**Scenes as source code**
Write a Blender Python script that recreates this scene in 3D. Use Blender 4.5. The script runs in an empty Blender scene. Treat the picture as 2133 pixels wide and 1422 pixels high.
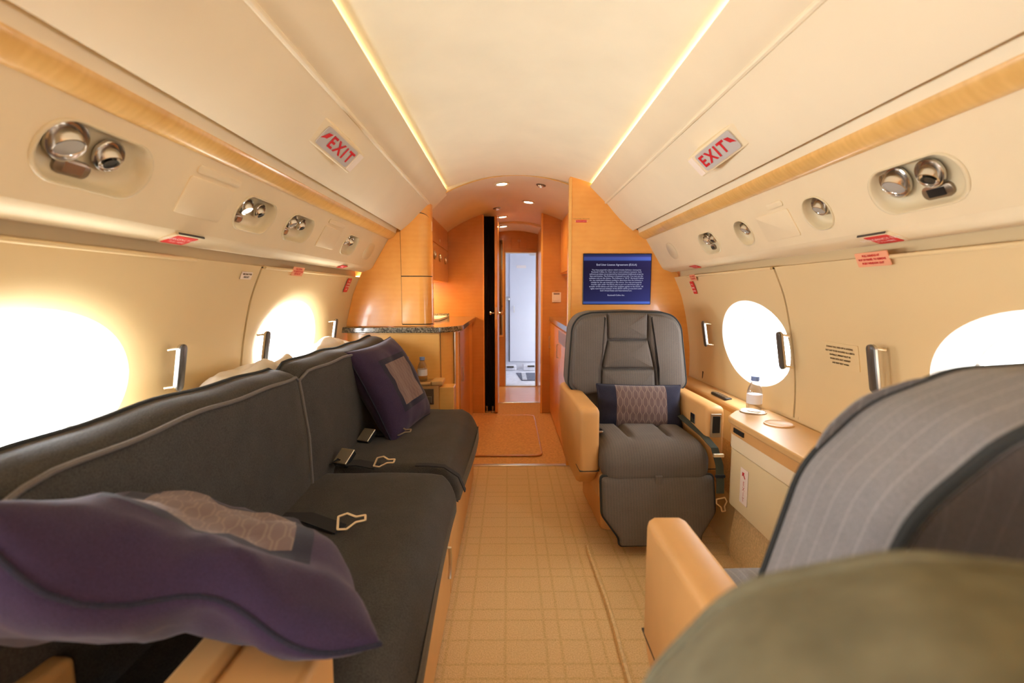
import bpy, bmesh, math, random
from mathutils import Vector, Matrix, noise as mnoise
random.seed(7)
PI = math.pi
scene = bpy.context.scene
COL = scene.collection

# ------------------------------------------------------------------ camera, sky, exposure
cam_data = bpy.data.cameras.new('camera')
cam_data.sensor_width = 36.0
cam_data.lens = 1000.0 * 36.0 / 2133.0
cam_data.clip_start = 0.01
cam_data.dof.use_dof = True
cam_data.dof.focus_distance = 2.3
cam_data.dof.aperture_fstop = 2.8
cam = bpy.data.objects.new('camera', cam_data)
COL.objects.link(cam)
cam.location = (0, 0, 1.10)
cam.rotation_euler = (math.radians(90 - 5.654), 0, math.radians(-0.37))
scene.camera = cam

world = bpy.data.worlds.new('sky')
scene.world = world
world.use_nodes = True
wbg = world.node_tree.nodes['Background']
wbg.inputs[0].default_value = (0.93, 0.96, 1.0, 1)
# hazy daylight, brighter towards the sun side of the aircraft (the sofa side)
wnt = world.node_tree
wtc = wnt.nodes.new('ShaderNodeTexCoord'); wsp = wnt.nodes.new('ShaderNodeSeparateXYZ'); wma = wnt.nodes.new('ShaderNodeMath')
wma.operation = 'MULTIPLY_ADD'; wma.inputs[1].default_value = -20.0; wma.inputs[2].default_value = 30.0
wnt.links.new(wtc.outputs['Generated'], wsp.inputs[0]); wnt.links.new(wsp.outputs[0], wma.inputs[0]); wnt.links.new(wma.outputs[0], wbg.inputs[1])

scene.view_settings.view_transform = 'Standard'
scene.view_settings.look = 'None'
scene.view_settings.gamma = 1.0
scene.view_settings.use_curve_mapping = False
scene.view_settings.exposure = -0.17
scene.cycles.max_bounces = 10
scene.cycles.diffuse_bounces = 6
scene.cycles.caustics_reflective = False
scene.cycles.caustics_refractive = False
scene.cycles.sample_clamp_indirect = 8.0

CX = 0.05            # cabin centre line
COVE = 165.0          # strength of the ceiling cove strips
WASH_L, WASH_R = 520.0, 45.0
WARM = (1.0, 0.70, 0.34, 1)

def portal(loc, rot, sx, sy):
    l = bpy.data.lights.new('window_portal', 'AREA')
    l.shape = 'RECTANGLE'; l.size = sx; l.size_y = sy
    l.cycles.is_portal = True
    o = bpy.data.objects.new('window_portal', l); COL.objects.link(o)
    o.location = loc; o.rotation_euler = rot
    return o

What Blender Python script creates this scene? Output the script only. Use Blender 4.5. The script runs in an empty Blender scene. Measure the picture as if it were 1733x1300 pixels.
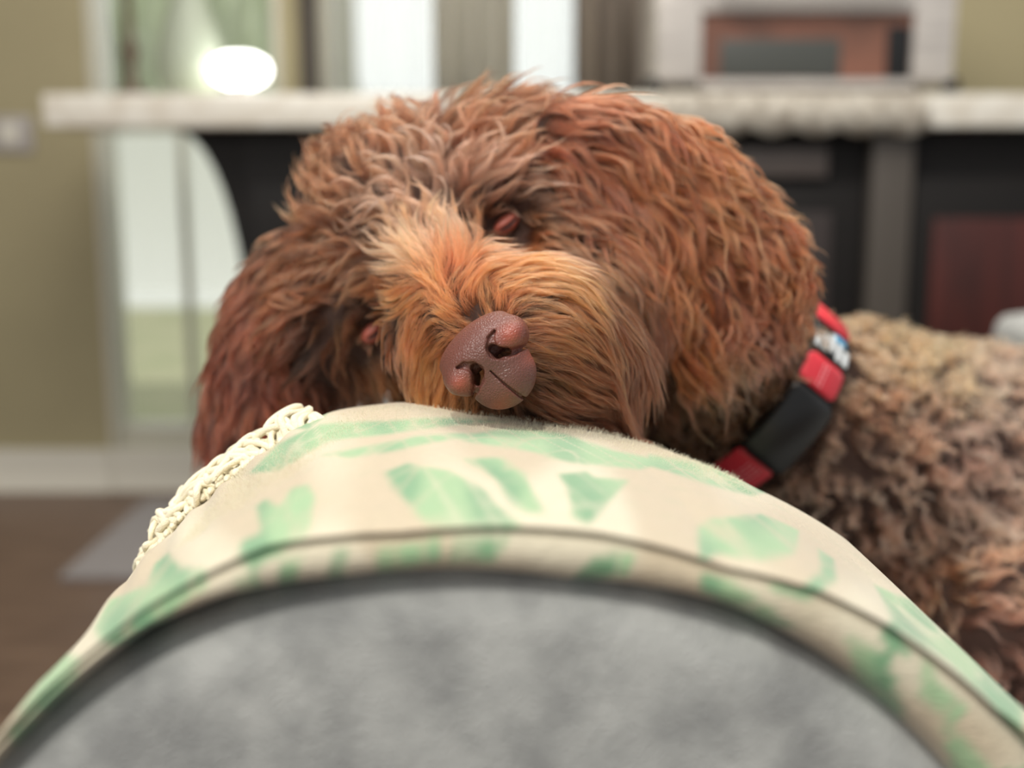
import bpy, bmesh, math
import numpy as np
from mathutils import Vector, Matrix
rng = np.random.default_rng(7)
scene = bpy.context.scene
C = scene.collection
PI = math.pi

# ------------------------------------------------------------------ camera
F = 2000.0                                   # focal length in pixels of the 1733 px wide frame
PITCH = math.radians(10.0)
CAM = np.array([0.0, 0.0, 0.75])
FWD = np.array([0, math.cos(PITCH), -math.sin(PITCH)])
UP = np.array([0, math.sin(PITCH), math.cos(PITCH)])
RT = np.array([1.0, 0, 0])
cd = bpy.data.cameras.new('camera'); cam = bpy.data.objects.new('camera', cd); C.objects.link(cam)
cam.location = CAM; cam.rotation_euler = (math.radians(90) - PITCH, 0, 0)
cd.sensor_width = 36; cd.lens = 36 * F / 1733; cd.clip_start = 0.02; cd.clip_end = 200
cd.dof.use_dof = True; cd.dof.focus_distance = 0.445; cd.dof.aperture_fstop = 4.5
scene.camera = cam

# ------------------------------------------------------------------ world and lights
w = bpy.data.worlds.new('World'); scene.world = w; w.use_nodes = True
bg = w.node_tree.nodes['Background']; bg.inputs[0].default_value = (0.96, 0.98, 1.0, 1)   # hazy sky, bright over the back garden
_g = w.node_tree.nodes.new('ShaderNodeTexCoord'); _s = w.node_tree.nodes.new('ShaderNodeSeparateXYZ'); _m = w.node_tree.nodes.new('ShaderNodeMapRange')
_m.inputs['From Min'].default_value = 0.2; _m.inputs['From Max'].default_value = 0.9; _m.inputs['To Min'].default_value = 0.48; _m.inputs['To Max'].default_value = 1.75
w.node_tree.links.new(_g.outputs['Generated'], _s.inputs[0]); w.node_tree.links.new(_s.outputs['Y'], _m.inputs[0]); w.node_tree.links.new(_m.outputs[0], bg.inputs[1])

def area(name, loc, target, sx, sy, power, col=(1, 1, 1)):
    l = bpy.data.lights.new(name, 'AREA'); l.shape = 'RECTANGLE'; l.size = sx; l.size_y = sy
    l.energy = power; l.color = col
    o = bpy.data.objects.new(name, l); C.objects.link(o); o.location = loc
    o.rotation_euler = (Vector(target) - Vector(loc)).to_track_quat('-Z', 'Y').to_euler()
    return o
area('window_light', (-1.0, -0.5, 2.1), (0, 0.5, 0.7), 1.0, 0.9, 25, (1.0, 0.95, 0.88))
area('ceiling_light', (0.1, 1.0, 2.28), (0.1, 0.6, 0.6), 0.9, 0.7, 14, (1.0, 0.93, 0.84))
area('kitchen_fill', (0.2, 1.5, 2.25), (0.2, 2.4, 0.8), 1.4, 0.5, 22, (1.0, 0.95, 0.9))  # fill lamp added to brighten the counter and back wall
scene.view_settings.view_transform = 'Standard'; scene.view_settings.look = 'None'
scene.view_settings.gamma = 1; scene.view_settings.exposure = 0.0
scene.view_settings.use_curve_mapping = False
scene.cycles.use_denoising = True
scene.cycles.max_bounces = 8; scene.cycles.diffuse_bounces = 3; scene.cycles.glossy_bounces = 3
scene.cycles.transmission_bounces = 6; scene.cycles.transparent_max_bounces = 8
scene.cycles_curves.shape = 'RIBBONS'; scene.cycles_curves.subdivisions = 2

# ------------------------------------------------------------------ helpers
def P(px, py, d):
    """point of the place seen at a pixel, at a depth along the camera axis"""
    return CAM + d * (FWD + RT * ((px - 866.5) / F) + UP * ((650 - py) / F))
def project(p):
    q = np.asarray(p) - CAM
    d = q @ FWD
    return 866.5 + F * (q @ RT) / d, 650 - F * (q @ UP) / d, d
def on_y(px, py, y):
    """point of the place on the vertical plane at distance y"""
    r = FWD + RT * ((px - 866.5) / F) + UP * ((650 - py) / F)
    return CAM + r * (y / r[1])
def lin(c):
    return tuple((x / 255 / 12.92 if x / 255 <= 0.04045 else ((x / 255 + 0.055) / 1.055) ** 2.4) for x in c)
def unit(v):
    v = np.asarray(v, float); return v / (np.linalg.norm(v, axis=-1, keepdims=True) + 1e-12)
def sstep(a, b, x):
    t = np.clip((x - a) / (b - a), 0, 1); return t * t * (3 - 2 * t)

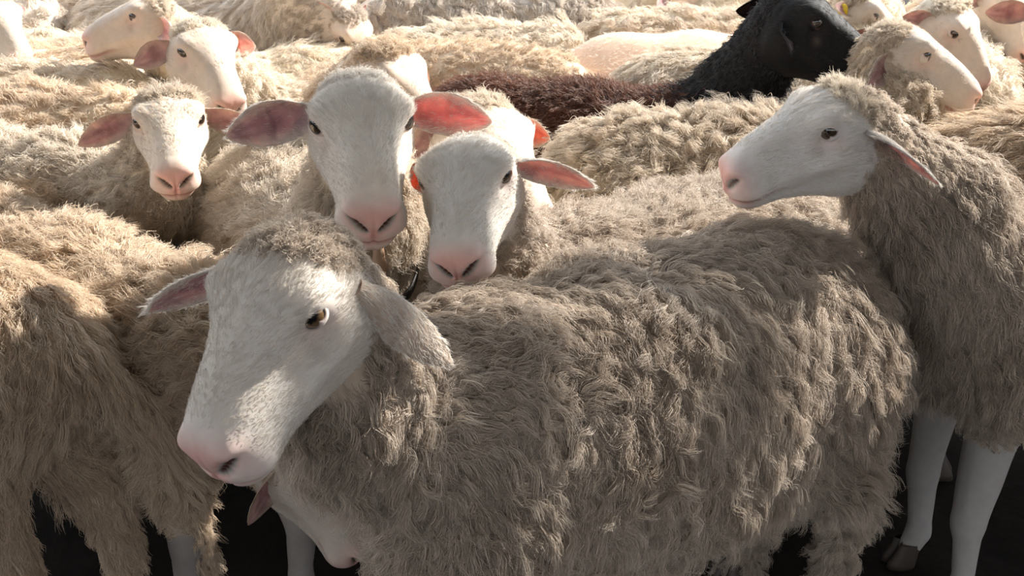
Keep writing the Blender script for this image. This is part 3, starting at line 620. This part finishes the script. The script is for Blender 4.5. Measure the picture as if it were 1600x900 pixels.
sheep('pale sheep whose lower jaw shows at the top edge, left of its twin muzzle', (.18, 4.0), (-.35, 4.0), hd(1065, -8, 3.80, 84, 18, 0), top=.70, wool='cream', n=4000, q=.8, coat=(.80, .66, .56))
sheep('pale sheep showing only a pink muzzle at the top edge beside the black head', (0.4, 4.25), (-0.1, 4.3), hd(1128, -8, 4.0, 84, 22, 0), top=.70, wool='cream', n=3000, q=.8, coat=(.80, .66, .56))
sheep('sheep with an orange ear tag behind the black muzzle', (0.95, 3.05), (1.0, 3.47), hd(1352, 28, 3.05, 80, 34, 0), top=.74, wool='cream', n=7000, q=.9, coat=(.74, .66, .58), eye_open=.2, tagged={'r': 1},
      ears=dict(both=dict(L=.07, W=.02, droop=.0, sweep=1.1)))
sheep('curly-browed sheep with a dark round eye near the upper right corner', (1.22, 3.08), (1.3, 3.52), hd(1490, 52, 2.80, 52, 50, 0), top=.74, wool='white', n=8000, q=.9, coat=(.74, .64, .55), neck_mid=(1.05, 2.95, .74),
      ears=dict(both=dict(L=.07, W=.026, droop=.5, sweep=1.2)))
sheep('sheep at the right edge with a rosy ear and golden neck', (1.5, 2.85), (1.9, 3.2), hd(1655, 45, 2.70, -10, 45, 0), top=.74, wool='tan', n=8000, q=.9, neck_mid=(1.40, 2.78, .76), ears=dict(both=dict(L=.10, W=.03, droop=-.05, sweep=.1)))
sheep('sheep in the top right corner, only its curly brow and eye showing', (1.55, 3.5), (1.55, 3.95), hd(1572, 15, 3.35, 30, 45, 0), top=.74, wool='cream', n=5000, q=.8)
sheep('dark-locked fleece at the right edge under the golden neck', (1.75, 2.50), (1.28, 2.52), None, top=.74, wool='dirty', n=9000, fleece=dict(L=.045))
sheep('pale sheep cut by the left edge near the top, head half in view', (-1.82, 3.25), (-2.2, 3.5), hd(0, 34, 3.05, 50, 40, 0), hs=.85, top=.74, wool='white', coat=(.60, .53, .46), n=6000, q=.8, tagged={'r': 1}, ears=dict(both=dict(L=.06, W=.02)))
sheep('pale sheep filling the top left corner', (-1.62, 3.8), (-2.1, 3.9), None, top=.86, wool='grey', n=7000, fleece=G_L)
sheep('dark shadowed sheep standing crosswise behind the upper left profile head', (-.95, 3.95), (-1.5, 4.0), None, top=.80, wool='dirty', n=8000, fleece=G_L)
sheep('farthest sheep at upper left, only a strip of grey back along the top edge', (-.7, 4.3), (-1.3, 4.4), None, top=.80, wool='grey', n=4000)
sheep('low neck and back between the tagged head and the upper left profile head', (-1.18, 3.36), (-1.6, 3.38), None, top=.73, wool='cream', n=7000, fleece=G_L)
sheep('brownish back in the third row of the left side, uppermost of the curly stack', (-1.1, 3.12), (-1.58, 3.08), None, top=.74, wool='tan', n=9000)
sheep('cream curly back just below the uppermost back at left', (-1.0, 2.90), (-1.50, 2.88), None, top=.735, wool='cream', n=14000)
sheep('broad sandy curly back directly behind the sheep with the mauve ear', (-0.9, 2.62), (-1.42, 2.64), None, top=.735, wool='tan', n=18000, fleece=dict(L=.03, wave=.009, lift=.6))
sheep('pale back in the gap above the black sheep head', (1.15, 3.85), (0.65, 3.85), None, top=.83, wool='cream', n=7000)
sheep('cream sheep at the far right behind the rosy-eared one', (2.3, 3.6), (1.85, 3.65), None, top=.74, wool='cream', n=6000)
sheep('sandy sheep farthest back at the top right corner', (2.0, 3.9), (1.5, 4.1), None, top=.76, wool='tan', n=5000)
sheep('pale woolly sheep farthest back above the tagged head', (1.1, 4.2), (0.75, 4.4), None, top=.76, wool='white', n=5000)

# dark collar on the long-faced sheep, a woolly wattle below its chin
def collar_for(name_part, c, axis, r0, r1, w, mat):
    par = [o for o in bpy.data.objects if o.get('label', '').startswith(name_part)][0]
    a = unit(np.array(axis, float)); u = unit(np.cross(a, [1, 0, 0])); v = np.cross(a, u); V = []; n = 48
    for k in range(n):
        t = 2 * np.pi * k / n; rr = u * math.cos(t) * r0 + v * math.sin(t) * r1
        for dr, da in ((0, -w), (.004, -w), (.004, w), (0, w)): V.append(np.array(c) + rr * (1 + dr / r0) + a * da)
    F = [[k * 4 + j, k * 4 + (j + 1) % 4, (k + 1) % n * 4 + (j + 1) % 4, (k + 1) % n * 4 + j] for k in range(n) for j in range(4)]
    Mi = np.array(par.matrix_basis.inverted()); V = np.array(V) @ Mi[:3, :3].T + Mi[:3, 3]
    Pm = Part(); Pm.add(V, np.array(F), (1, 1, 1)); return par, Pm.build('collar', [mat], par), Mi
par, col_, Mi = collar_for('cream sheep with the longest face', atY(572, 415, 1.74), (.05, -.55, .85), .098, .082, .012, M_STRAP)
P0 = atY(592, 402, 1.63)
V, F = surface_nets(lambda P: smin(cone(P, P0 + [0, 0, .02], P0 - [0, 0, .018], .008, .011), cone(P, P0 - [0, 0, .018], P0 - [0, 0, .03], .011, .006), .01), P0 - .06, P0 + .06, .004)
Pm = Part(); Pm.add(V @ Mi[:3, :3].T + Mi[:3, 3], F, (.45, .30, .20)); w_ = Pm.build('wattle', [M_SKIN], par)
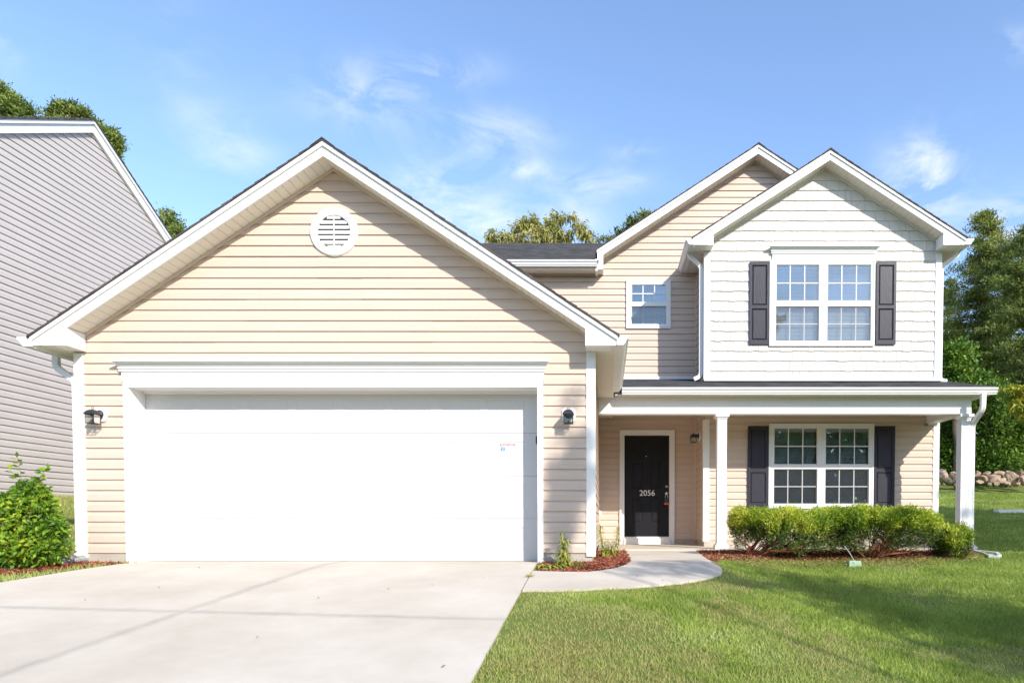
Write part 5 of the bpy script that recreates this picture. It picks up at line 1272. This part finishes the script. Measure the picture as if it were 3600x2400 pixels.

**WHAT IS EXPECTED**
Everything from the first line to the line with "COL = scene.collection" must be repeated exactly, and nothing else. Leave the pictures out.

**SOLUTION FOR THIS EXERCISE**
Write a Blender Python script that recreates this scene in 3D. Use Blender 4.5. The script runs in an empty Blender scene. Treat the picture as 2133 pixels wide and 1422 pixels high.
import bpy, bmesh, math, random
from mathutils import Vector, Matrix, noise as mnoise
random.seed(7)
PI = math.pi
scene = bpy.context.scene
COL = scene.collection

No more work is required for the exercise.